Scott Solter Plays Pattern Is Movement: Canonic
Hometapes

Canonic is the kind of release that immediately splits its listeners into two camps: those familiar with the album on which it's based, and those who aren't. Full disclosure: I'm one of the latter—clearly my loss—so I can only imagine the degree to which Canonic differs from Pattern Is Movement's 2005 Stowaway and therefore won't hazard a guess as to how the discs compare. The back-story? After engineer/producer Scott Solter constructed Stowaway in accordance with the group's wishes, Pattern Is Movement (Andrew Thiboldeaux, Corey Duncan, Dan McLain, Chris Ward) handed the tapes back a year later with the idea that Solter could do with them as he pleased (hence the unwieldy mouthful ‘Scott Solter Plays Pattern Is Movement'). The producer tore the tracks apart (“obliterated them” is PIM's own description) and re-assembled them in radically altered form (tellingly, the liner notes credit Solter with ‘machines, razor, tape'), with the result an all-analogue re-invention generated with nothing new added to the original source material.

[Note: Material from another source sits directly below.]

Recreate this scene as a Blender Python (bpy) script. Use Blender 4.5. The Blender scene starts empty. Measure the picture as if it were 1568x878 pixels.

Solter turns dubmeister here—scratching, elongating, echoing, and shredding the sounds. A vocal appears now and then but essentially the material's stretched into heavily abstracted hip-hop and mutant dub instrumentals. “Blanched and Threshed” starts the disc off strongly with a simple theme that burns itself into your skull, especially when chanted by an a cappella Thiboldeaux choir (“I love it when you come in / Standing naked in the door”). Like a Wagnerian leitmotif, the theme re-appears as a newly-mangled stutter in “Abrade the Beat” while the vocal choir also pushes its way into “In Glasstone.” Also memorable is “Witkin Dub” which owes as much to Led Zeppelin as King Crimson with its lumbering bass-drums groove invoking “Kashmir” during the tune's heaviest moments. (And can we take a moment to applaud Sedaqa Publishing and Design Group and Stumptown Printers for the distinctive packaging?)